# [Exercise brief]
Gather all lines containing the string "this" and copy them out.

# [Data excerpts]

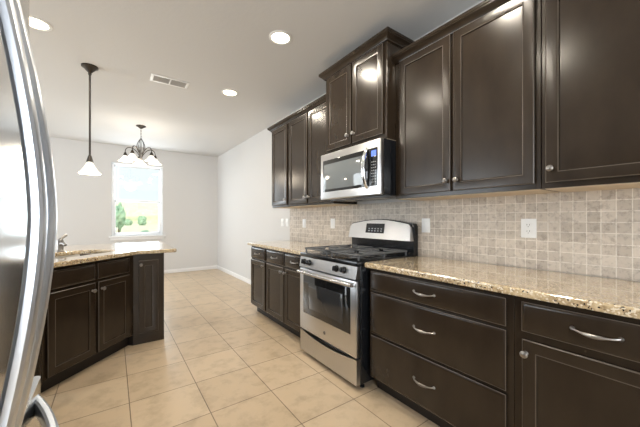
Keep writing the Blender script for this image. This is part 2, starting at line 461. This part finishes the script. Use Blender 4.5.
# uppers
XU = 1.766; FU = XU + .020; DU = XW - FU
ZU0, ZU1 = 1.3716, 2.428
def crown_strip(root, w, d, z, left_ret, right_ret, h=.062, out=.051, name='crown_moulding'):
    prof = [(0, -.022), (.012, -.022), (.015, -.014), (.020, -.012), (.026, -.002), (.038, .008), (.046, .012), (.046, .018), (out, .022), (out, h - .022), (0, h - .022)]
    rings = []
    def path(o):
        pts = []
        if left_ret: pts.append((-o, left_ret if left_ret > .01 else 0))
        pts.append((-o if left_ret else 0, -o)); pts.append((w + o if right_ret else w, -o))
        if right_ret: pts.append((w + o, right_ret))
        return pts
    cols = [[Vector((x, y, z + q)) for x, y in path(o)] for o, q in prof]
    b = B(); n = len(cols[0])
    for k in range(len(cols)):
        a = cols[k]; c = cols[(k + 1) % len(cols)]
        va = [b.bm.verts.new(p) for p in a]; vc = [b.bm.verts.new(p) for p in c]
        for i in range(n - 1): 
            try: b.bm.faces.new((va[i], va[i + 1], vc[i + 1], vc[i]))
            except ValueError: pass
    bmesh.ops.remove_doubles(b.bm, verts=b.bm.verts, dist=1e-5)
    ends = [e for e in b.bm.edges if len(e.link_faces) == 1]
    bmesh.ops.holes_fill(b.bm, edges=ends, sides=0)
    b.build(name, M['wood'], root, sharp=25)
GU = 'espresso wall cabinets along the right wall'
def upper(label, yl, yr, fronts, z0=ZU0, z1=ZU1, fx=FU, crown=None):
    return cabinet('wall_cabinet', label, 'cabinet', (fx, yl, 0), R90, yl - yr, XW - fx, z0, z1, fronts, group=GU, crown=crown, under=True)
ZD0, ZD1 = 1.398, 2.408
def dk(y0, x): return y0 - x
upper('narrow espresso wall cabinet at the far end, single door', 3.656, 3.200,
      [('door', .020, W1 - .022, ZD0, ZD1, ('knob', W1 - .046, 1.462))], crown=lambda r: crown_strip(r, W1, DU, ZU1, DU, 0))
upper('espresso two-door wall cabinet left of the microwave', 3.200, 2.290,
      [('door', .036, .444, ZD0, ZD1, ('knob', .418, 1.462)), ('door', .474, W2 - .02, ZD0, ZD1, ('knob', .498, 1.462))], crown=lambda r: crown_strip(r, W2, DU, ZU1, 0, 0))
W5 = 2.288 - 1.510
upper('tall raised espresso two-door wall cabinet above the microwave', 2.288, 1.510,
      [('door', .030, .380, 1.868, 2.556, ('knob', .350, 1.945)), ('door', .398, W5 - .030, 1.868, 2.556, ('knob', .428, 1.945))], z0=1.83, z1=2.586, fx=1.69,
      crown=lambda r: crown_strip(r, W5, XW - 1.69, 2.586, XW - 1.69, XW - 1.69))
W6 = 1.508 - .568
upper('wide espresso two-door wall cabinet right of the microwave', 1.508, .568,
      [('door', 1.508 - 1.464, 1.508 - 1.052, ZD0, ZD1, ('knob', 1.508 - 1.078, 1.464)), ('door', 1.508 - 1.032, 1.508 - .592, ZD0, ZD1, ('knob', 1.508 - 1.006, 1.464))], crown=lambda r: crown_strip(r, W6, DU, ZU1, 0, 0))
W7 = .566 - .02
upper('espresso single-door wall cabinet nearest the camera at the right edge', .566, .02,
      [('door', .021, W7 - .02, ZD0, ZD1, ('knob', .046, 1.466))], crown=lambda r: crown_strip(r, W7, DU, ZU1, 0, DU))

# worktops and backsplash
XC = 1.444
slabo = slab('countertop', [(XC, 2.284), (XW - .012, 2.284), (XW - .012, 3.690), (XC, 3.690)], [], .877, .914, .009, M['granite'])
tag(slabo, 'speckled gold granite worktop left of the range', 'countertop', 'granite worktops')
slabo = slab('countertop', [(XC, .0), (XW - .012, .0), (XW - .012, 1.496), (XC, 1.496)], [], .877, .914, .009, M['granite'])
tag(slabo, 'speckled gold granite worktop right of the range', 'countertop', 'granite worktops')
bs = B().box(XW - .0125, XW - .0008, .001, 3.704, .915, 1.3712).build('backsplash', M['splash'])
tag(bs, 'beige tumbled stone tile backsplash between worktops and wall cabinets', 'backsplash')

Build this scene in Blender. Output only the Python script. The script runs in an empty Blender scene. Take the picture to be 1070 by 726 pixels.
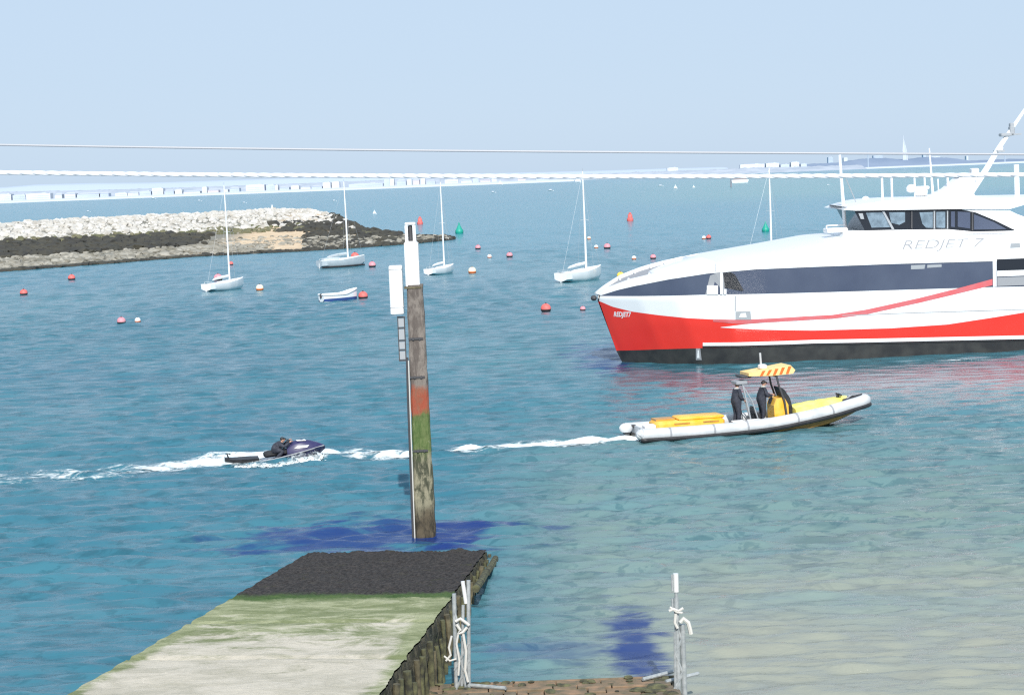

---

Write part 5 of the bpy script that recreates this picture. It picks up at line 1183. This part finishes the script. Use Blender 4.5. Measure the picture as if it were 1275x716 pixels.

==

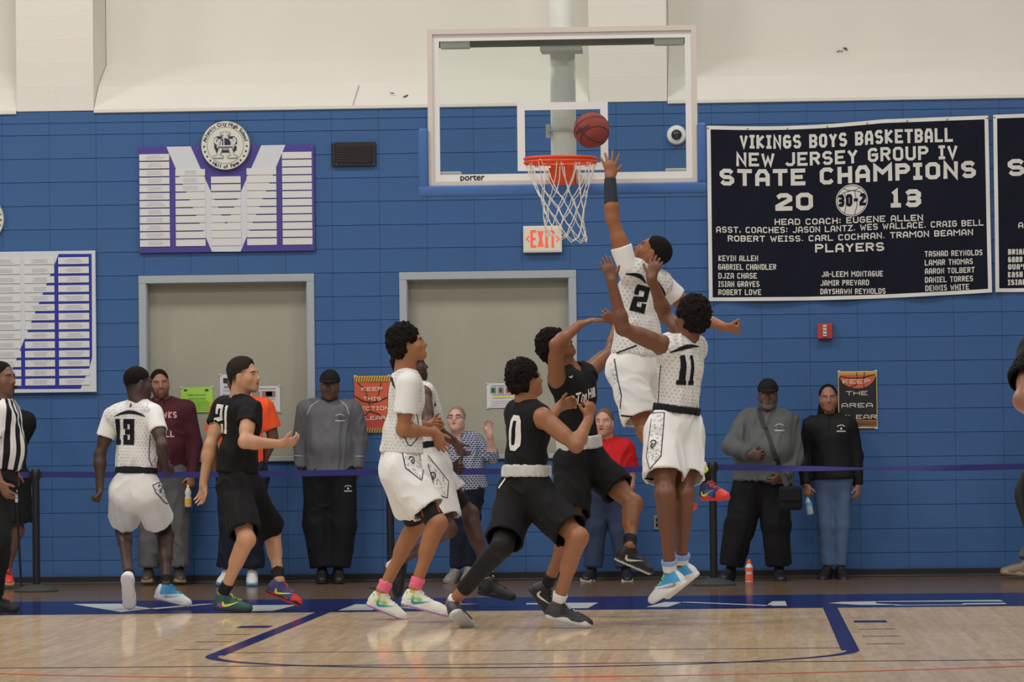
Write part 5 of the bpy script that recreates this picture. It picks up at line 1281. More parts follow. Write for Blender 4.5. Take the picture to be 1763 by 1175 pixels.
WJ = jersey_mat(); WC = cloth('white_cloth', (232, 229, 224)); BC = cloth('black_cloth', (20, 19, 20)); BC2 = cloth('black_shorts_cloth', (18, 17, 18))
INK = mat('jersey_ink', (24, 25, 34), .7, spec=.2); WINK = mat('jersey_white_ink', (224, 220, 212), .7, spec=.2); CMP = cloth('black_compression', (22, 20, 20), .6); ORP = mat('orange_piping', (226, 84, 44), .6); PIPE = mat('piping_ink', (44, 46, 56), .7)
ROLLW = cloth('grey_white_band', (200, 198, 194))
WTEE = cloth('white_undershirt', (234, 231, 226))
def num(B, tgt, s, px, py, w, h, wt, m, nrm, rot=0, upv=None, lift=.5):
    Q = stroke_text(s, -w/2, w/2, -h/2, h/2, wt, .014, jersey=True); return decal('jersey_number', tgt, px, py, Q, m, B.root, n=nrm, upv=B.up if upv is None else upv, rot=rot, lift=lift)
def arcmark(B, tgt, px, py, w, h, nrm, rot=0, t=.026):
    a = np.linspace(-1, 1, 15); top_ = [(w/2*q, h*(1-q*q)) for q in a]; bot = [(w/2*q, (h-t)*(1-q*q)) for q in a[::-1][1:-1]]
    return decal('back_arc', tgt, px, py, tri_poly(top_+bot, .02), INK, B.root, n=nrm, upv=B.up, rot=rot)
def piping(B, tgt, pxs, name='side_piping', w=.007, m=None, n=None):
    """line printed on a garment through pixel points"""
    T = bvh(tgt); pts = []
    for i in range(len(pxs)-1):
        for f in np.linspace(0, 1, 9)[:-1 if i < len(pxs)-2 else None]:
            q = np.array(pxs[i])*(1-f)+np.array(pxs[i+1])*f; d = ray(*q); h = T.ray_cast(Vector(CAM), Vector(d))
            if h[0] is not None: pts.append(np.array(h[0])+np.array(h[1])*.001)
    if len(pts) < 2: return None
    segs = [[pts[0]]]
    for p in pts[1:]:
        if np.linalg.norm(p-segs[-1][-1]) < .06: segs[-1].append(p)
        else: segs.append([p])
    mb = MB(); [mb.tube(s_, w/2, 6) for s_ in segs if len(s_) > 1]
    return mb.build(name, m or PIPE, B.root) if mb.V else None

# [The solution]
Keep writing the Blender script for this image. This is part 2, starting at line 461. This part finishes the script. Use Blender 4.5.
Build this scene in Blender. Output only the Python script. The script runs in an empty Blender scene. Take the picture to be 1070 by 726 pixels.
Write part 5 of the bpy script that recreates this picture. It picks up at line 1183. This part finishes the script. Use Blender 4.5. Measure the picture as if it were 1275x716 pixels.
Write part 5 of the bpy script that recreates this picture. It picks up at line 1281. More parts follow. Write for Blender 4.5. Take the picture to be 1763 by 1175 pixels.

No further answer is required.